━━━ Dataset content ━━━

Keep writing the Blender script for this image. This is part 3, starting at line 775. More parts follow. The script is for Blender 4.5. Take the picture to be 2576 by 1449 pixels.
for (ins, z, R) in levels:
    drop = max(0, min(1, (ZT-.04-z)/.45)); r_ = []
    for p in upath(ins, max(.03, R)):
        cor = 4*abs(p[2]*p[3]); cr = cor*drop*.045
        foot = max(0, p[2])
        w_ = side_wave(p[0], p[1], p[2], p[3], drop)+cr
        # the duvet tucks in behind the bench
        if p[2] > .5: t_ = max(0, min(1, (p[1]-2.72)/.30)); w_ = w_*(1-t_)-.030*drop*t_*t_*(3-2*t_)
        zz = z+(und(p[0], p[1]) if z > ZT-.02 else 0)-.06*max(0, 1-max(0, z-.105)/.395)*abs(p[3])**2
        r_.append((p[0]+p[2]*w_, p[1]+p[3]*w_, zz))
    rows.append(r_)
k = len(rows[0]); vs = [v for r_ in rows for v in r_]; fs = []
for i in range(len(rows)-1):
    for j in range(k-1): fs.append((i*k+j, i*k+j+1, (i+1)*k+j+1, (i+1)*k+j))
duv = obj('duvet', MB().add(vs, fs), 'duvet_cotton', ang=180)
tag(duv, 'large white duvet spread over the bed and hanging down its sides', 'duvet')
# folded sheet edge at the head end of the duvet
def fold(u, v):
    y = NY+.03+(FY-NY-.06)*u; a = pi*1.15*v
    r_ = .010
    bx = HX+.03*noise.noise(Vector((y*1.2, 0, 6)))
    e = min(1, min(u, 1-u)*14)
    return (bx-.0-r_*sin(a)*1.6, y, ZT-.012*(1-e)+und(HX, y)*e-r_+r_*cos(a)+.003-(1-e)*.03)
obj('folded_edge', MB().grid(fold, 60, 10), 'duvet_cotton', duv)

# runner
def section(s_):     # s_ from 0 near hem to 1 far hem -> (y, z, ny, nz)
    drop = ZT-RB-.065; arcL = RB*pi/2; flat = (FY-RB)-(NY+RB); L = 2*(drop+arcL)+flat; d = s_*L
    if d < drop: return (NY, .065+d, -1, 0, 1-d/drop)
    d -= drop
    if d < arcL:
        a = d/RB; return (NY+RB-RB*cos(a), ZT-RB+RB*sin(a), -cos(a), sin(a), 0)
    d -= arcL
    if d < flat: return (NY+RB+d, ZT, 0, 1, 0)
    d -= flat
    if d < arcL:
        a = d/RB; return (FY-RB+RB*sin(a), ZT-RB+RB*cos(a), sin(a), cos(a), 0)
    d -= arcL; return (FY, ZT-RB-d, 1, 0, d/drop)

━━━

Direction =
Each line above is to be repeated exactly.

Task result =
Keep writing the Blender script for this image. This is part 3, starting at line 775. More parts follow. The script is for Blender 4.5. Take the picture to be 2576 by 1449 pixels.
for (ins, z, R) in levels:
    drop = max(0, min(1, (ZT-.04-z)/.45)); r_ = []
    for p in upath(ins, max(.03, R)):
        cor = 4*abs(p[2]*p[3]); cr = cor*drop*.045
        foot = max(0, p[2])
        w_ = side_wave(p[0], p[1], p[2], p[3], drop)+cr
        # the duvet tucks in behind the bench
        if p[2] > .5: t_ = max(0, min(1, (p[1]-2.72)/.30)); w_ = w_*(1-t_)-.030*drop*t_*t_*(3-2*t_)
        zz = z+(und(p[0], p[1]) if z > ZT-.02 else 0)-.06*max(0, 1-max(0, z-.105)/.395)*abs(p[3])**2
        r_.append((p[0]+p[2]*w_, p[1]+p[3]*w_, zz))
    rows.append(r_)
k = len(rows[0]); vs = [v for r_ in rows for v in r_]; fs = []
for i in range(len(rows)-1):
    for j in range(k-1): fs.append((i*k+j, i*k+j+1, (i+1)*k+j+1, (i+1)*k+j))
duv = obj('duvet', MB().add(vs, fs), 'duvet_cotton', ang=180)
tag(duv, 'large white duvet spread over the bed and hanging down its sides', 'duvet')
# folded sheet edge at the head end of the duvet
def fold(u, v):
    y = NY+.03+(FY-NY-.06)*u; a = pi*1.15*v
    r_ = .010
    bx = HX+.03*noise.noise(Vector((y*1.2, 0, 6)))
    e = min(1, min(u, 1-u)*14)
    return (bx-.0-r_*sin(a)*1.6, y, ZT-.012*(1-e)+und(HX, y)*e-r_+r_*cos(a)+.003-(1-e)*.03)
obj('folded_edge', MB().grid(fold, 60, 10), 'duvet_cotton', duv)

# runner
def section(s_):     # s_ from 0 near hem to 1 far hem -> (y, z, ny, nz)
    drop = ZT-RB-.065; arcL = RB*pi/2; flat = (FY-RB)-(NY+RB); L = 2*(drop+arcL)+flat; d = s_*L
    if d < drop: return (NY, .065+d, -1, 0, 1-d/drop)
    d -= drop
    if d < arcL:
        a = d/RB; return (NY+RB-RB*cos(a), ZT-RB+RB*sin(a), -cos(a), sin(a), 0)
    d -= arcL
    if d < flat: return (NY+RB+d, ZT, 0, 1, 0)
    d -= flat
    if d < arcL:
        a = d/RB; return (FY-RB+RB*sin(a), ZT-RB+RB*cos(a), sin(a), cos(a), 0)
    d -= arcL; return (FY, ZT-RB-d, 1, 0, d/drop)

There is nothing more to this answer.